Kini, Bu Muli sedikit demi sedikit telah memanen hasil perjuangannya. Allah SWT tidak akan pernah menelantarkan hambaNya yang telah keras berusaha. Berkat kegigihan beliau, tahapan menjadi pegawai PNS sudah beliau raih. Masyarakat kini telah melihat bahwa wanita bersekolah tinggi pun bukan menjadi dosa dan aib untuk keluarganya. Justru Bu Muli menjadi orang yang berguna dengan memberikan sumbangsih pengabdian untuk pendidikan di desa tempat kelahiran beliau. Selain itu, beliau juga dapat mengangkat derajat dan martabat keluarga sehingga keluarganya bangga.

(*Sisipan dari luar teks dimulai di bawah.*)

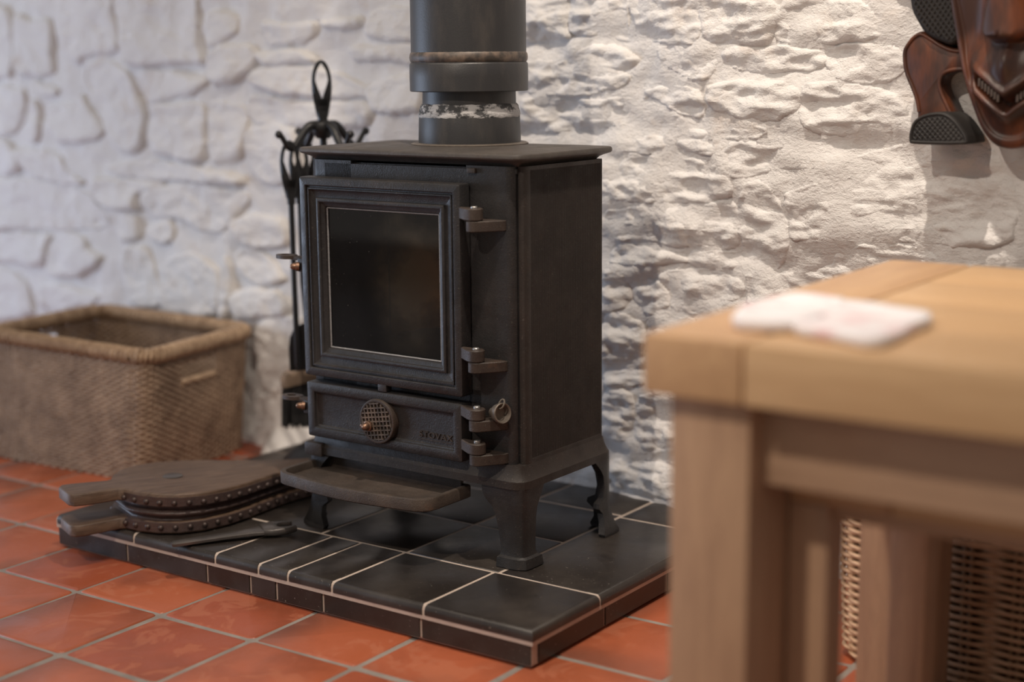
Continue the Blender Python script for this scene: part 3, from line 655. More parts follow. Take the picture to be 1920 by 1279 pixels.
# door catch on the left edge: flat ring key, block and domed nut
def catch(par, z, xd, low=0.012):
    g = G(); ax, ay = xd-0.048, 0.004
    g.box(xd-0.015, xd+0.001, -0.020, -0.004, z-0.019, z-0.001, 0.002)
    h = sp(g, 'catch_block', 'iron', 35, par)
    g = G(); out, inn = [], []
    n = 24; cx, cy = xd-0.0405, -0.0125
    for k in range(n):
        t = 2*math.pi*k/n
        out.append((cx+0.0165*math.cos(t), cy+0.0115*math.sin(t))); inn.append((cx-0.002+0.0072*math.cos(t), cy+0.0052*math.sin(t)))
    rings = [[(x, y, zz) for x, y in p] for p, zz in ((inn, z-0.0034), (out, z-0.0034), (out, z+0.0012), (inn, z+0.0012))]
    rings.append(rings[0]); g.loft(rings, False, False)
    g.box(xd-0.0290, xd-0.006, -0.0175, -0.0065, z-0.0044, z+0.0006, 0.0012)
    sp(g, 'catch_ring', 'iron_rust', 40, par)
    g = G().lathe([(0.0, 0.0), (0.0060, 0.0), (0.0060, 0.004), (0.0048, 0.0046), (0.0046, 0.0075), (0.0036, 0.0105), (0.0018, 0.0122), (0, 0.0126)], 16, (xd-0.0125, -0.0185, z-low), (-0.78, -0.62, 0.05))
    sp(g, 'domed_nut', 'copper', 35, par)
catch(door, 0.4085, DX0)
# ash door with the air dial
AX0, AX1, AZ0, AZ1 = -0.3320, -0.0742, 0.1732, 0.2470
g = G().loft(fr_rings(AX0, AX1, AZ0, AZ1, [(0.020, -0.0075), (0.001, -0.0075), (0, -0.009), (0, -0.0255), (0.0008, -0.0272), (0.0025, -0.028), (0.0115, -0.028), (0.0128, -0.0274), (0.0136, -0.0245), (0.0150, -0.0240), (0.0162, -0.0222), (0.0185, -0.0218)], 0.003))
ash = sp(g, 'ash_door', 'iron', 30)
g = G(); DCX, DCZ = -0.2080, 0.2088
g.lathe([(0.0285, 0.0), (0.0290, 0.0050), (0.0292, 0.0090), (0.0284, 0.0108), (0.0270, 0.0112), (0.0252, 0.0108), (0.0246, 0.0092), (0.0, 0.0088)], 48, (DCX, -0.0215, DCZ), (0, -1, 0))
dial = sp(g, 'air_dial', M['iron_rust'], 30, ash)
g = G(); y0, y1 = -0.0334, -0.0303
for k in range(-4, 5):
    for rot in (0.0, math.pi/2):
        d = k*0.0058; h = math.sqrt(max(0.0246**2-d*d, 0))
        if h < 0.004: continue
        a = math.radians(9)+rot; c, s_ = math.cos(a), math.sin(a)
        q = [(-h, d-0.0009), (h, d-0.0009), (h, d+0.0009), (-h, d+0.0009)]
        g.prism([(DCX+x*c-z*s_, DCZ+x*s_+z*c) for x, z in q], y0-(0.0001 if rot else 0), y1, 'y', 0.0003)
sp(g, 'dial_lattice', 'bead', 30, ash)
g = G().lathe([(0.0, 0.0), (0.0066, 0.0), (0.0066, 0.0045), (0.0052, 0.0052), (0.0050, 0.0085), (0.0040, 0.0115), (0.0020, 0.0132), (0, 0.0136)], 16, (-0.2205, -0.0315, 0.2020), (0, -1, 0))
g.box(-0.234, -0.224, -0.0350, -0.0320, 0.1985, 0.2025, 0.001)
sp(g, 'dial_knob', 'copper', 35, ash)
for z in (0.2318, 0.1892): knuckle(z+0.0004, z+0.0142, ash, -0.0755); bracket(z-0.0135, z)
catch(ash, 0.2190, AX0, 0.009)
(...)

Saat saya bertanya, ''Apakah ibu ingin terus menjadi guru di desa ini?''

Beliau mengangguk mantap dengan mata berkaca-kaca, ''Ya, Yu ai! Saya ingin anak-anak sini dapat pendidikan selayaknya anak kota. Semoga mereka bisa mendapatkan fasilitas dan pelayanan yang berkualitas. Saya percaya mereka aslinya pintar. Tidak ada namanya anak yang bodoh.''

Saya mengaminkan do'a beliau. Jujur saya terharu ketika mendengarkan dengan hikmat kisah perjalanan beliau dari bawah sampai beliau diangkat menjadi PNS. Banyak sekali pelajaran yang saya petik senja itu bersama beliau. Saya menjadi bersyukur bahwa perjalananku hingga bisa menempuh S1 jauh lebih mudah dibandingkan dengan perjuangan beliau. Beliau banyak melampaui batas: melawan dogma di masyarakat, hidup di daerah terpencil yang minim fasilitas publik, keterbatasan ekonomi, dan kehidupan keluarga. Sedangkan tantangan terbesar saya dulu hanya keterbatasan ekonomi saja. Jelas tidak ada apa-apanya dibandingkan dengan beliau!

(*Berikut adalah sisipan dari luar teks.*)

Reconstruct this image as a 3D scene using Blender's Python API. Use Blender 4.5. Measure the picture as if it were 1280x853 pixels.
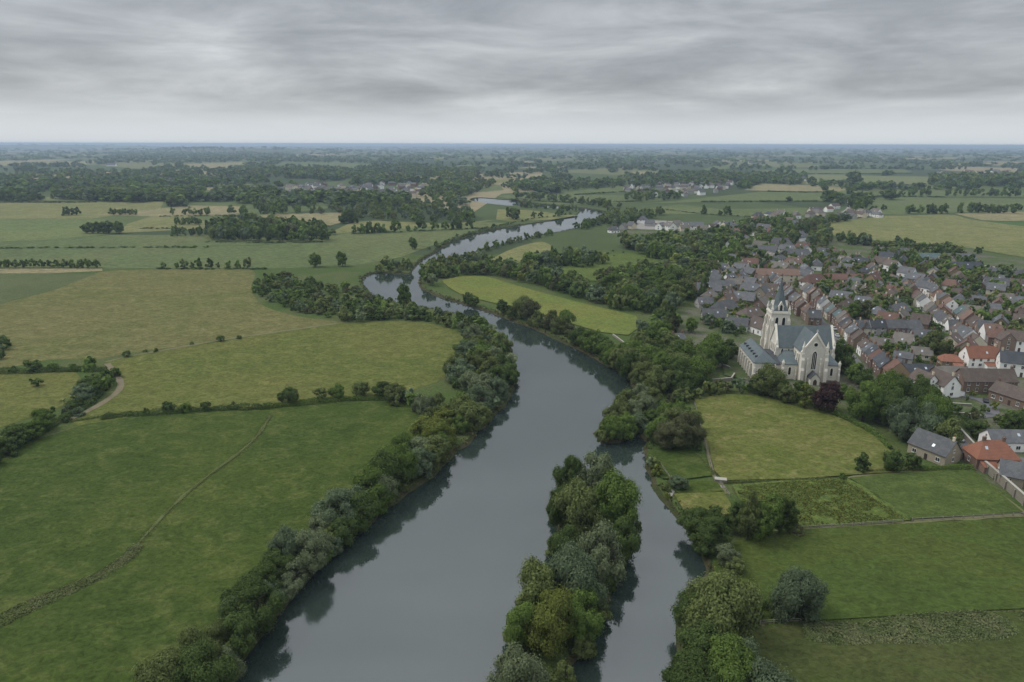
import bpy, bmesh, math, random
import numpy as np
from math import radians, sin, cos, pi, atan2, hypot
from mathutils import Matrix, Vector
from mathutils.geometry import delaunay_2d_cdt

for _o in list(bpy.data.objects):
    bpy.data.objects.remove(_o)
SC = bpy.context.scene
COL = SC.collection
random.seed(7)
RNG = np.random.default_rng(7)

# ------------------------------------------------------------------ camera
H = 100.0
PITCH = radians(16.1)
ROLL = 0.0023
FPX, CX, CY = 853.33, 640.0, 426.5
HAZE_DENSITY = 9.5e-5
_f = np.array([0, cos(PITCH), -sin(PITCH)])
_r0 = np.array([1.0, 0, 0])
_u0 = np.array([0, sin(PITCH), cos(PITCH)])
_r = cos(ROLL) * _r0 + sin(ROLL) * _u0
_u = -sin(ROLL) * _r0 + cos(ROLL) * _u0
cam_d = bpy.data.cameras.new('camera')
cam_d.sensor_width = 36.0
cam_d.lens = 24.0
cam_d.clip_start = 1.0
cam_d.clip_end = 200000.0
cam = bpy.data.objects.new('camera', cam_d)
COL.objects.link(cam)
M4 = Matrix(((_r[0], _u[0], -_f[0], 0), (_r[1], _u[1], -_f[1], 0), (_r[2], _u[2], -_f[2], H), (0, 0, 0, 1)))
cam.matrix_world = M4
SC.camera = cam

# ------------------------------------------------------------------ render / exposure
SC.render.engine = 'CYCLES'
cy = SC.cycles
cy.max_bounces = 5
cy.diffuse_bounces = 4
cy.glossy_bounces = 2
cy.transmission_bounces = 2
cy.volume_bounces = 0
cy.transparent_max_bounces = 8
cy.use_denoising = True
cy.sample_clamp_indirect = 4.0
SC.view_settings.view_transform = 'Standard'
SC.view_settings.look = 'None'
SC.view_settings.gamma = 1.0
SC.view_settings.exposure = 0.26
SC.view_settings.use_curve_mapping = False

# ------------------------------------------------------------------ world: overcast sky
SUN_EL, SUN_AZ = radians(52), radians(-75)       # azimuth from +Y towards +X
W = bpy.data.worlds.new('World')
SC.world = W
W.use_nodes = True
nt = W.node_tree
nt.nodes.clear()
def N(tree, t, **kw):
    n = tree.nodes.new(t)
    for k, v in kw.items():
        setattr(n, k, v)
    return n
def L(tree, a, b):
    tree.links.new(a, b)
def mathn(tree, op, a, b=None, c=None, clamp=False):
    n = N(tree, 'ShaderNodeMath', operation=op, use_clamp=clamp)
    for i, v in enumerate((a, b, c)):
        if v is None: continue
        if isinstance(v, (int, float)): n.inputs[i].default_value = v
        else: L(tree, v, n.inputs[i])
    return n.outputs[0]
def mixc(tree, fac, a, b, blend='MIX'):
    n = N(tree, 'ShaderNodeMix', data_type='RGBA', blend_type=blend)
    for i, v in ((0, fac), (6, a), (7, b)):
        if isinstance(v, (int, float)): n.inputs[i].default_value = v
        elif isinstance(v, tuple): n.inputs[i].default_value = (*v[:3], 1)
        else: L(tree, v, n.inputs[i])
    return n.outputs[2]
def ramp(tree, fac, stops):
    n = N(tree, 'ShaderNodeValToRGB')
    el = n.color_ramp.elements
    while len(el) < len(stops): el.new(0.5)
    for e, (p, c) in zip(el, stops):
        e.position = p
        e.color = (*c, 1) if isinstance(c, tuple) else (c, c, c, 1)
    L(tree, fac, n.inputs[0])
    return n.outputs[0]
def maprange(tree, v, a, b, c, d, smooth=False):
    n = N(tree, 'ShaderNodeMapRange', interpolation_type='SMOOTHSTEP' if smooth else 'LINEAR')
    L(tree, v, n.inputs[0])
    for i, x in enumerate((a, b, c, d)): n.inputs[1 + i].default_value = x
    return n.outputs[0]

sky = N(nt, 'ShaderNodeTexSky', sky_type='NISHITA', sun_disc=False)
sky.sun_elevation = SUN_EL
sky.sun_rotation = SUN_AZ
sky.air_density = 1.0
sky.dust_density = 2.0
tc = N(nt, 'ShaderNodeTexCoord')
sep = N(nt, 'ShaderNodeSeparateXYZ')
L(nt, tc.outputs['Generated'], sep.inputs[0])
zc = mathn(nt, 'MAXIMUM', sep.outputs[2], 0.0)
den = mathn(nt, 'ADD', zc, 0.075)
px_ = mathn(nt, 'DIVIDE', sep.outputs[0], den)
py_ = mathn(nt, 'DIVIDE', sep.outputs[1], den)
comb = N(nt, 'ShaderNodeCombineXYZ')
L(nt, px_, comb.inputs[0]); L(nt, py_, comb.inputs[1])
def cloud_noise(sx, sy, scale, detail, rough, dist, off):
    mp = N(nt, 'ShaderNodeMapping')
    mp.inputs['Scale'].default_value = (sx, sy, 1)
    mp.inputs['Location'].default_value = off
    L(nt, comb.outputs[0], mp.inputs[0])
    nz = N(nt, 'ShaderNodeTexNoise')
    nz.inputs['Scale'].default_value = scale
    nz.inputs['Detail'].default_value = detail
    nz.inputs['Roughness'].default_value = rough
    nz.inputs['Distortion'].default_value = dist
    L(nt, mp.outputs[0], nz.inputs['Vector'])
    return nz.outputs[0]
c1 = cloud_noise(0.9, 0.75, 0.42, 4, 0.5, 0.4, (3.1, 1.7, 0))
c2 = cloud_noise(0.9, 1.0, 1.2, 5, 0.55, 0.5, (0.4, 5.2, 0))
_mp = N(nt, 'ShaderNodeMapping'); _mp.inputs['Scale'].default_value = (3.6, 3.6, 19.0); _mp.inputs['Location'].default_value = (0.7, 2.1, 0.35)
L(nt, tc.outputs['Generated'], _mp.inputs[0])
_nz = N(nt, 'ShaderNodeTexNoise'); _nz.inputs['Scale'].default_value = 1.0; _nz.inputs['Detail'].default_value = 8; _nz.inputs['Roughness'].default_value = 0.58; _nz.inputs['Distortion'].default_value = 0.4
L(nt, _mp.outputs[0], _nz.inputs['Vector'])
cn = mathn(nt, 'ADD', mathn(nt, 'ADD', mathn(nt, 'MULTIPLY', c1, 0.24), mathn(nt, 'MULTIPLY', c2, 0.14)), mathn(nt, 'MULTIPLY', _nz.outputs[0], 0.62))
cl = ramp(nt, cn, [(0.37, (2.0, 2.14, 2.3)), (0.45, (2.5, 2.65, 2.82)), (0.52, (3.1, 3.26, 3.42)), (0.57, (3.6, 3.76, 3.92)), (0.65, (4.5, 4.66, 4.8))])
hz = maprange(nt, sep.outputs[2], 0.012, 0.075, 1.0, 0.0, True)
cl2 = mixc(nt, mathn(nt, 'MULTIPLY', hz, 0.9), cl, (4.75, 5.05, 5.28))
cl2 = mixc(nt, maprange(nt, sep.outputs[2], 0.22, 0.5, 0.0, 0.75, True), cl2, (3.1, 3.26, 3.42))
zen = maprange(nt, sep.outputs[2], 0.2, 0.8, 1.0, 2.5, True)
vm = N(nt, 'ShaderNodeVectorMath', operation='SCALE')
L(nt, cl2, vm.inputs[0]); L(nt, zen, vm.inputs[3])
skc = mixc(nt, 0.93, sky.outputs[0], vm.outputs[0])
bg = N(nt, 'ShaderNodeBackground')
bg.inputs[1].default_value = 0.125
L(nt, skc, bg.inputs[0])
wo = N(nt, 'ShaderNodeOutputWorld')
L(nt, bg.outputs[0], wo.inputs[0])
W.cycles.sampling_method = 'MANUAL'
W.cycles.sample_map_resolution = 512

sl = bpy.data.lights.new('sun', 'SUN')
sl.energy = 1.5
sl.angle = radians(25)
sl.color = (1.0, 0.96, 0.90)
so = bpy.data.objects.new('sun', sl)
COL.objects.link(so)
_sd = Vector((sin(SUN_AZ) * cos(SUN_EL), cos(SUN_AZ) * cos(SUN_EL), sin(SUN_EL)))
so.rotation_euler = _sd.to_track_quat('Z', 'Y').to_euler()
so.location = (0, 0, 300)

# ------------------------------------------------------------------ pixel <-> world
def gp(px, py, z=0.0):
    d = _f * FPX + _r * (px - CX) + _u * (CY - py)
    t = (z - H) / min(d[2], -0.55)
    return np.array([d[0] * t, d[1] * t, z])
def proj(x, y, z=0.0):
    v = np.array([x, y, z - H])
    w = v @ _f
    return CX + FPX * (v @ _r) / w, CY - FPX * (v @ _u) / w
def pxm(x, y, z=0.0):
    return FPX / max(1.0, float(np.array([x, y, z - H]) @ _f))

# ------------------------------------------------------------------ small helpers
def tag(o, label=None, cat=None, group=None, kind=None):
    if label: o['label'] = label
    if cat: o['category'] = cat
    if group: o['group'] = group
    if kind: o['kind'] = kind
    return o
def link(name, me, mat=None, parent=None):
    o = bpy.data.objects.new(name, me)
    if mat is not None and me is not None:
        for m in (mat if isinstance(mat, (list, tuple)) else [mat]):
            me.materials.append(m)
    COL.objects.link(o)
    if parent is not None: o.parent = parent
    return o
def empty(name, loc, rz=0.0):
    o = bpy.data.objects.new(name, None)
    o.empty_display_size = 1.0
    o.location = loc
    o.rotation_euler = (0, 0, rz)
    COL.objects.link(o)
    return o
def np_mesh(name, verts, faces, smooth=False):
    """verts (n,3), faces (m,k) with k = 3 or 4"""
    me = bpy.data.meshes.new(name)
    verts = np.asarray(verts, np.float32); faces = np.asarray(faces, np.int32)
    m, k = faces.shape
    me.vertices.add(len(verts)); me.vertices.foreach_set('co', verts.ravel())
    me.loops.add(m * k); me.loops.foreach_set('vertex_index', faces.ravel())
    me.polygons.add(m)
    me.polygons.foreach_set('loop_start', np.arange(0, m * k, k, dtype=np.int32))
    try: me.polygons.foreach_set('loop_total', np.full(m, k, np.int32))
    except Exception: pass
    me.update(calc_edges=True); me.validate()
    return me
class MB:
    """collects polygons (optionally per material slot) into one mesh"""
    def __init__(self): self.v = []; self.f = []; self.m = []
    def poly(self, pts, mi=0):
        b = len(self.v); self.v += [tuple(p) for p in pts]
        self.f.append(tuple(range(b, b + len(pts)))); self.m.append(mi)
    def box(self, x0, x1, y0, y1, z0, z1, mi=0, R=None):
        c = [(x, y, z) for z in (z0, z1) for y in (y0, y1) for x in (x0, x1)]
        if R is not None: c = [R(p) for p in c]
        b = len(self.v); self.v += c
        for q in ((0, 2, 3, 1), (4, 5, 7, 6), (0, 1, 5, 4), (1, 3, 7, 5), (3, 2, 6, 7), (2, 0, 4, 6)):
            self.f.append(tuple(b + i for i in q)); self.m.append(mi)
    def prism(self, pts, axis, a, b, mi=0):
        """extrude a 2D profile along an axis ('x','y','z'); profile is in the other two coords"""
        def P(p, t):
            return (t, p[0], p[1]) if axis == 'x' else (p[0], t, p[1]) if axis == 'y' else (p[0], p[1], t)
        n = len(pts); s = len(self.v)
        self.v += [P(p, a) for p in pts] + [P(p, b) for p in pts]
        self.f.append(tuple(range(s, s + n))); self.f.append(tuple(range(s + 2 * n - 1, s + n - 1, -1)))
        self.m += [mi, mi]
        for i in range(n):
            j = (i + 1) % n
            self.f.append((s + i, s + n + i, s + n + j, s + j)); self.m.append(mi)
    def build(self, name, mats, parent=None):
        me = bpy.data.meshes.new(name)
        me.from_pydata(self.v, [], self.f)
        mats = mats if isinstance(mats, (list, tuple)) else [mats]
        o = link(name, me, mats, parent)
        if len(mats) > 1: me.polygons.foreach_set('material_index', self.m)
        bm = bmesh.new(); bm.from_mesh(me); bmesh.ops.recalc_face_normals(bm, faces=bm.faces); bm.to_mesh(me); bm.free()
        return o
def catmull(pts, step, closed=False, jitter=0.0):
    pts = [np.array(p[:2], float) for p in pts]
    n = len(pts); out = []
    rng = range(n) if closed else range(n - 1)
    for i in rng:
        p1, p2 = pts[i], pts[(i + 1) % n]
        p0 = pts[(i - 1) % n] if closed or i > 0 else p1
        p3 = pts[(i + 2) % n] if closed or i + 2 < n else p2
        k = max(1, int(np.linalg.norm(p2 - p1) / step))
        for j in range(k):
            t = j / k
            q = 0.5 * ((2 * p1) + (-p0 + p2) * t + (2 * p0 - 5 * p1 + 4 * p2 - p3) * t * t + (-p0 + 3 * p1 - 3 * p2 + p3) * t ** 3)
            out.append(q + (RNG.normal(0, jitter, 2) if jitter else 0))
    if not closed: out.append(pts[-1])
    return np.array(out)
def in_poly(x, y, poly):
    x = np.asarray(x, float); y = np.asarray(y, float)
    r = np.zeros(np.broadcast(x, y).shape, bool)
    n = len(poly); j = n - 1
    for i in range(n):
        xi, yi = poly[i][0], poly[i][1]; xj, yj = poly[j][0], poly[j][1]
        if yi != yj:
            r ^= ((yi > y) != (yj > y)) & (x < (xj - xi) * (y - yi) / (yj - yi) + xi)
        j = i
    return r
def W2(pts, z=0.0):
    return [gp(a, b, z)[:2] for a, b in pts]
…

Terima kasih atas pelajaran berharga kesekian kali ini, Ya Rabb! Limpahkanlah selalu kesehatan dan kesejahteraan serta ringankanlah selalu langkah Bu Muli untuk mengajarkan ilmu kepada setiap tunas-tunas muda penerus negeri, Ya Rabb! Tentu setiap anak-anak di sudut negeri ini termasuk anak -anak Bajayau Tengah berhak mendapatkan pendidikan berkualitas dan sama rata seperti di luar pedalaman Borneo sana! Bukan begitu??